Politica

M5s e reddito di cittadinanza, la “scoperta” di politica e giornali: i poveri votano chi li aiuta

Secondo editorialisti, politici e intellettuali di Twitter, il consenso del Movimento 5 stelle al Sud è stato ottenuto furbescamente con la promessa di non toccare l'assegno, in una sorta voto di scambio. Ma qualcuno fa notare che non c'è nulla di cui indignarsi: "Il voto di scambio è personale. Tu mi voti, io ti pago. Beneficiare un gruppo sociale che ricambia con voto è normale processo democratico", scrive l'economista della Lse Valentino Larcinese

La narrazione accomuna grandi giornali, politici e intellettuali di Twitter: il consenso del Movimento 5 stelle al Sud è drogato dal reddito di cittadinanza, ottenuto furbescamente con la promessa di non toccare l’assegno, in poche parole voto di scambio. C’è chi prova a dimostrarlo in modo zoppicante, come l’economista (!) e deputato di Iv Luigi Marattin, che posta un grafico con una presunta correlazione tra percettori di Rdc nelle singole regioni e consenso per il M5s usando i numeri assoluti, condizionati dalla popolazione (e guadagnandosi persino lo sfottò del suo ex professore). Ma anche chi, come l’editorialista del Corriere Dario Di Vico – che riprende una tabella pubblicata dal Sole 24 Ore – sottolinea più correttamente la correlazione, che esiste anche se non implica causalità, tra densità di beneficiari del reddito e percentuali del Movimento nelle urne. In tutti i casi, però, il sottotesto è che in questo legame esista qualcosa di sbagliato e di torbido, mentre non sfiora la mente dei commentatori l’idea che le fasce di elettorato più in difficoltà abbiano premiato l’introduzione di una misura che ha salvato, dice l’Istat, un milione di persone dalla povertà assoluta.

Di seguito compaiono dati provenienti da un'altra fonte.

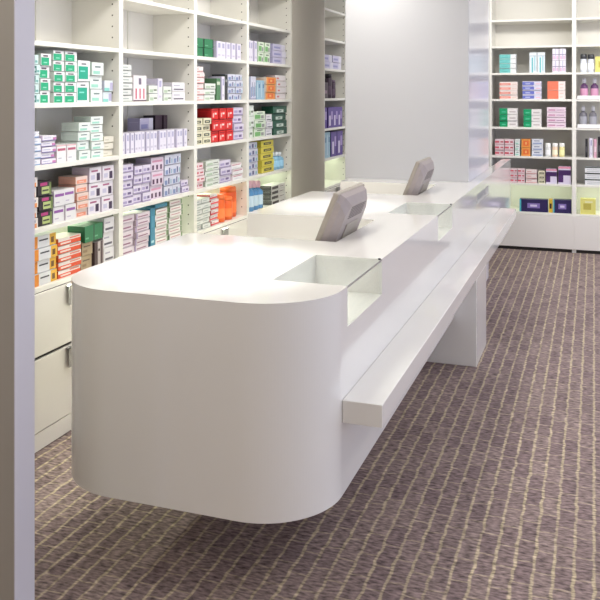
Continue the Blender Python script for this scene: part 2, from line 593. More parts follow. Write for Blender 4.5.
# ------------------------------------------------------------------ products
# printed front designs: base colour, end colour (mostly darkened for the shade between boxes), rectangles (x0,y0,x1,y1,colour) in 0..1 of the front
W_ = (240, 239, 240)
D_ = {
    'teal_spot': ((214, 236, 232), (200, 225, 222), [(0, .1, .55, .85, (50, 120, 115)), (.2, .3, .4, .6, (220, 240, 240)), (.6, .15, .9, .4, (120, 180, 175))]),
    'green_tab': (W_, (225, 235, 228), [(.02, .02, .8, .68, (24, 176, 126)), (.2, .74, .7, .88, (90, 80, 90)), (.25, .2, .6, .3, (150, 225, 195))]),
    'green_tall': (W_, (210, 235, 225), [(.05, .1, .85, .72, (20, 172, 140)), (.3, .8, .7, .87, (90, 90, 100)), (.2, .45, .6, .52, (140, 225, 210))]),
    'pale_green': ((236, 242, 238), (215, 230, 222), [(.1, .1, .7, .35, (160, 220, 200)), (.25, .6, .75, .72, (110, 130, 130))]),
    'mint_lav': ((226, 236, 238), (205, 205, 225), [(0, 0, .6, .3, (140, 215, 205)), (.65, .1, 1, .8, (190, 185, 215))]),
    'blue_line': ((238, 238, 244), (215, 215, 235), [(0, 0, 1, .16, (140, 175, 215)), (.1, .5, .6, .62, (170, 190, 215))]),
    'purple_line': ((240, 236, 244), (225, 205, 230), [(0, 0, 1, .15, (130, 120, 180)), (.75, .15, 1, .6, (200, 130, 180)), (.1, .5, .6, .6, (160, 160, 200))]),
    'pink_text': (W_, (235, 220, 225), [(.08, .66, .92, .8, (190, 90, 120)), (0, .92, 1, 1, (230, 190, 195)), (.15, .2, .5, .26, (190, 190, 205))]),
    'violet_text': (W_, (235, 225, 238), [(.08, .6, .92, .78, (150, 90, 170)), (.15, .2, .5, .28, (200, 190, 210))]),
    'cream': ((238, 234, 218), (222, 215, 195), [(0, 0, 1, .1, (200, 190, 160)), (.1, .4, .5, .55, (205, 200, 180))]),
    'amber_white': ((238, 230, 225), (240, 170, 110), [(0, 0, .8, .45, (240, 160, 95)), (.1, .55, .6, .8, (150, 150, 175))]),
    'black_lime': ((36, 26, 34), (30, 22, 32), [(.3, .12, .85, .62, (190, 205, 130)), (.35, .3, .8, .42, (60, 60, 50)), (.2, .7, .7, .92, (190, 60, 130)), (.86, 0, 1, .9, (120, 140, 80))]),
    'salmon': ((240, 215, 205), (235, 175, 155), [(.1, .1, .9, .55, (240, 150, 120)), (.25, .25, .7, .38, (250, 205, 190))]),
    'dark_mark': ((238, 232, 240), (225, 210, 228), [(.6, .1, .88, .6, (60, 40, 75)), (.15, .7, .7, .82, (170, 90, 130)), (.12, .2, .45, .5, (205, 200, 225))]),
    'orange_wrap': ((235, 236, 240), (240, 150, 40), [(0, 0, .26, 1, (245, 150, 40)), (.74, 0, 1, 1, (245, 190, 60)), (.32, .55, .68, .68, (60, 60, 70)), (.8, .2, .92, .7, (120, 80, 30))]),
    'orange_red': ((240, 230, 225), (235, 120, 60), [(0, 0, 1, .55, (238, 84, 40)), (.1, .15, .55, .4, (245, 225, 215)), (.5, .7, .95, .9, (225, 130, 110))]),
    'green_box': ((44, 128, 84), (35, 105, 70), [(.08, .2, .4, .3, (110, 180, 140)), (.9, 0, 1, 1, (30, 60, 45))]),
    'kraft': ((182, 160, 128), (160, 140, 110), [(.15, .6, .8, .7, (110, 90, 70)), (.1, .2, .5, .4, (150, 125, 95))]),
    'brown_white': ((200, 190, 188), (70, 50, 50), [(0, 0, .35, 1, (74, 50, 54)), (.65, 0, .9, 1, (84, 60, 64)), (.4, .6, .6, .7, (90, 70, 70))]),
    'grey_text': ((236, 234, 238), (215, 210, 222), [(.12, .15, .88, .3, (90, 85, 100)), (.12, .6, .6, .7, (175, 170, 190))]),
    'plain_grey': ((228, 230, 226), (200, 206, 200), [(0, 0, 1, .14, (160, 168, 162)), (.12, .45, .7, .62, (168, 178, 176))]),
    'red_marks': ((242, 236, 238), (230, 220, 225), [(.15, .1, .25, .5, (200, 70, 100)), (.45, .1, .55, .5, (200, 70, 100)), (.75, .1, .85, .5, (200, 80, 110)), (0, 0, 1, .06, (110, 90, 100)), (.4, .65, .6, .9, (120, 110, 130))]),
    'upright': ((232, 228, 240), (205, 198, 222), [(0, 0, .16, 1, (186, 178, 208)), (.35, .62, .8, .9, (176, 174, 206)), (.3, .15, .8, .25, (205, 198, 218))]),
    'lavender': ((206, 200, 228), (180, 175, 210), [(.1, .3, .6, .6, (150, 150, 200)), (.7, 0, 1, 1, (228, 226, 240))]),
    'lav_lines': ((226, 218, 236), (190, 178, 210), [(0, 0, 1, .16, (168, 155, 192)), (.08, .3, .45, .62, (176, 164, 206)), (.55, .3, .85, .62, (112, 96, 142))]),
    'three_marks': ((228, 212, 228), (215, 205, 228), [(.08, .1, .24, .45, (80, 40, 80)), (.4, .1, .56, .45, (80, 40, 80)), (.72, .1, .88, .45, (80, 40, 80)), (.1, .65, .9, .8, (215, 150, 180))]),
    'blue_marks': ((216, 218, 232), (190, 195, 215), [(.1, .1, .42, .55, (128, 146, 190)), (.52, .15, .68, .75, (84, 82, 128)), (.8, .15, .92, .6, (130, 176, 190)), (0, 0, 1, .07, (170, 170, 195))]),
    'mauve_text': ((228, 216, 226), (210, 190, 205), [(.15, .3, .85, .5, (150, 100, 130)), (0, 0, 1, .1, (200, 180, 200)), (0, 0, .1, 1, (170, 150, 190))]),
    'steel_blue': ((60, 138, 168), (50, 115, 145), [(.2, .1, .8, .16, (180, 215, 225)), (.3, .5, .7, .8, (80, 155, 185))]),
    'rose_green': ((238, 232, 230), (140, 165, 130), [(.1, .45, .8, .62, (190, 130, 140)), (.88, 0, 1, 1, (125, 150, 110)), (0, 0, 1, .1, (205, 200, 190))]),
    'peach_lines': ((242, 226, 224), (225, 195, 195), [(0, 0, 1, .16, (214, 150, 150)), (.1, .4, .5, .65, (228, 180, 178))]),
    'sage': ((228, 234, 226), (195, 205, 190), [(.1, .1, .5, .5, (180, 200, 175)), (.55, .3, .9, .5, (110, 120, 105))]),
    'book_green': ((90, 135, 95), (80, 120, 85), [(.1, .7, .9, .85, (210, 220, 200))]),
    'book_dark': ((62, 66, 66), (50, 55, 55), [(.1, .7, .9, .8, (160, 165, 160))]),
    'cream_dark': ((236, 230, 200), (205, 200, 170), [(.15, .2, .85, .65, (50, 60, 50)), (.3, .35, .7, .5, (210, 205, 170))]),
    'red': ((226, 42, 40), (190, 30, 34), [(.2, .2, .36, .6, (245, 200, 195)), (.45, .45, .75, .62, (248, 225, 220)), (.1, .8, .9, .88, (170, 20, 30)), (0, 0, 1, .05, (150, 20, 28))]),
    'dark_red': ((150, 20, 32), (110, 16, 26), [(.1, .5, .9, .6, (190, 70, 75))]),
    'red_lines': ((240, 232, 234), (220, 90, 95), [(0, .1, 1, .45, (222, 60, 70)), (.1, .6, .5, .75, (220, 150, 155))]),
    'leaf': ((226, 238, 218), (190, 215, 180), [(.1, .1, .6, .6, (120, 180, 110)), (.3, .72, .8, .84, (90, 110, 90)), (.65, .1, .9, .5, (150, 150, 150))]),
    'deep_green': ((40, 96, 76), (30, 80, 60), [(.25, .1, .75, .55, (215, 228, 220)), (.4, .25, .6, .4, (60, 120, 100))]),
    'yellow_oval': ((236, 222, 92), (205, 190, 70), [(.2, .3, .8, .7, (50, 50, 40)), (.3, .42, .7, .56, (200, 190, 110)), (0, 0, 1, .06, (180, 165, 60))]),
    'orange_panel': ((243, 160, 80), (240, 225, 210), [(.2, .2, .8, .8, (240, 110, 50)), (.4, .35, .6, .65, (250, 190, 120))]),
    'white_red_dot': ((244, 238, 238), (225, 215, 218), [(.12, .3, .35, .6, (225, 130, 130)), (0, 0, 1, .1, (220, 200, 200))]),
    'dark_white': ((230, 228, 224), (90, 90, 88), [(.05, .15, .5, .75, (62, 56, 56)), (.6, .35, .9, .5, (130, 120, 118))]),
    'purple': ((92, 66, 150), (60, 40, 110), [(.2, .1, .5, .6, (225, 215, 240)), (.6, .4, .9, .8, (180, 160, 215))]),
    'sky': ((160, 196, 216), (120, 160, 190), [(.2, .1, .4, .9, (205, 225, 235)), (.6, .6, .9, .8, (90, 130, 170))]),
    'dark_plum': ((62, 40, 58), (44, 30, 44), [(.2, .3, .8, .5, (150, 120, 140))]),
    'teal_white': ((240, 243, 243), (228, 234, 234), [(0, .02, .66, .98, (120, 205, 200)), (.1, .3, .5, .4, (70, 170, 165)), (.1, .7, .5, .75, (70, 170, 165))]),
    'teal_stripe': ((232, 240, 244), (215, 228, 235), [(.3, .0, .5, .75, (110, 195, 205)), (.65, .1, .8, .8, (165, 215, 225)), (.1, .8, .9, .85, (190, 205, 215))]),
    'pink_grid': ((238, 234, 244), (220, 212, 232), [(0, .48, 1, .53, (120, 100, 150)), (.48, .1, .53, 1, (120, 130, 180)), (.1, .1, .4, .4, (225, 190, 215)), (.6, .1, .9, .4, (225, 190, 215))]),
    'coral_rows': ((250, 236, 230), (240, 225, 220), [(0, .15, .62, .7, (240, 150, 135)), (.1, .35, .5, .5, (250, 200, 190)), (.68, .25, .95, .55, (240, 215, 205))]),
    'blue_rows': ((226, 224, 242), (210, 208, 232), [(0, .1, .62, .85, (110, 120, 200)), (.15, .3, .4, .6, (190, 195, 235)), (.7, .3, .95, .5, (240, 190, 200))]),
    'coral_plain': ((250, 236, 230), (245, 228, 220), [(0, .02, .62, 1, (245, 130, 100)), (.7, .2, .9, .3, (235, 200, 190)), (.7, .6, .9, .7, (235, 200, 190))]),
    'emerald': ((244, 240, 238), (225, 225, 222), [(0, .0, .45, 1, (10, 160, 105)), (.12, .3, .34, .5, (90, 205, 160)), (.55, .3, .9, .55, (205, 195, 195))]),
    'pink_scroll': ((240, 220, 232), (225, 200, 215), [(.08, .25, .45, .6, (205, 150, 180)), (.5, .35, .92, .5, (170, 120, 160)), (0, 0, 1, .08, (205, 175, 195))]),
    'red_dots': ((240, 218, 222), (225, 200, 205), [(.0, .3, .45, .65, (214, 92, 108)), (.6, .35, .9, .6, (190, 60, 80)), (0, 0, 1, .08, (225, 160, 170))]),
    'blue_white': ((232, 236, 244), (210, 215, 228), [(.1, .1, .9, .35, (150, 165, 200)), (.2, .6, .7, .75, (120, 130, 160))]),
    'purple_fold': ((226, 218, 238), (200, 185, 215), [(0, .5, 1, .8, (66, 34, 92)), (0, .1, .4, .5, (82, 46, 110)), (0, .88, 1, 1, (230, 150, 175))]),
    'navy_label': ((42, 30, 88), (60, 170, 190), [(.28, .3, .72, .7, (140, 120, 190)), (.38, .42, .62, .58, (225, 215, 240)), (0, 0, .06, 1, (70, 180, 200))]),
    'yellow_black': ((228, 190, 60), (190, 150, 40), [(.2, .3, .8, .7, (50, 40, 30))]),
    'yellow_pale': ((232, 226, 130), (215, 205, 110), [(.2, .3, .7, .7, (196, 184, 84)), (.3, .75, .8, .85, (240, 238, 190))]),
    'grey_case': ((206, 206, 216), (190, 190, 205), [(.1, .1, .4, .9, (184, 182, 200)), (.5, .3, .9, .5, (170, 168, 190))]),
    'white_darktop': ((232, 234, 236), (205, 210, 210), [(0, .82, 1, 1, (40, 62, 52)), (.1, .5, .9, .56, (150, 160, 165)), (.1, .2, .9, .26, (150, 160, 165))]),
    'black_slim': ((40, 38, 42), (34, 32, 36), [(.2, .3, .8, .6, (90, 90, 95))]),
    'pink_slim': ((226, 176, 196), (205, 150, 175), [(.2, .3, .8, .6, (240, 215, 225))]),
}
_cart = {}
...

La denigrazione del consenso elettorale ottenuto da determinate fasce di popolazione grazie a vantaggi economici loro riconosciuti, peraltro, è un’assoluta novità per gli editorialisti “che contano”. Non si ricordano condanne dai grandi giornali per il 40% alle Europee del 2014 ottenuto da Matteo Renzi subito dopo aver aumentato di 80 euro le buste paga di milioni di italiani, né qualcuno trova strano il fatto che le classi più agiate votino per chi promette di non alzare loro le tasse. E a far notare l’incongruenza sono numerosi utenti social: “Si potrebbe riparametrare in modo un po’ più “elegante” considerando che M5s è percepito come il partito che si interessa di più (a prescindere dagli strumenti) della popolazione in condizioni di difficoltà economica“, è uno dei commenti al tweet di Di Vico. Più duro Paolo Gerbaudo, sociologo del King’s College di Londra: “Adesso può provare a fare lo stesso con il numero di auto di lusso e elettori di Azione. Pensi un po’, la gente vota in base a interessi economici, dove è povera vota per chi propone di aiutare i poveri”, scrive.


“Provate a mettere in relazione i dati su evasione fiscale e i voti a Lega, Forza Italia, FdI, Italia viva e Azione?”, provoca Stidolf. Valentina ironizza: “Che i poveri non abbiano votato Calenda è uno scandalo, in effetti”. Mentre Enzo fa notare che il commento di Di Vico “è utile, anzi utilissimo, a chi vuole strumentalizzare i dati e fomentare ulteriore classismo in un Paese con le disuguaglianze più alte e i salari più bassi in Ue”. A chiarire meglio la questione è però un tweet di Valentino Larcinese, professore di politiche pubbliche alla London School of Economics: “Chiariamo una cosa: il voto di scambio è personale. Tu mi voti, io ti pago. Ad esempio con un posto di lavoro (un classico). Beneficiare un gruppo sociale (con RdC, regime forfettario autonomi, abolizione Imu prima casa etc) che ricambia con voto è normale processo democratico“, spiega.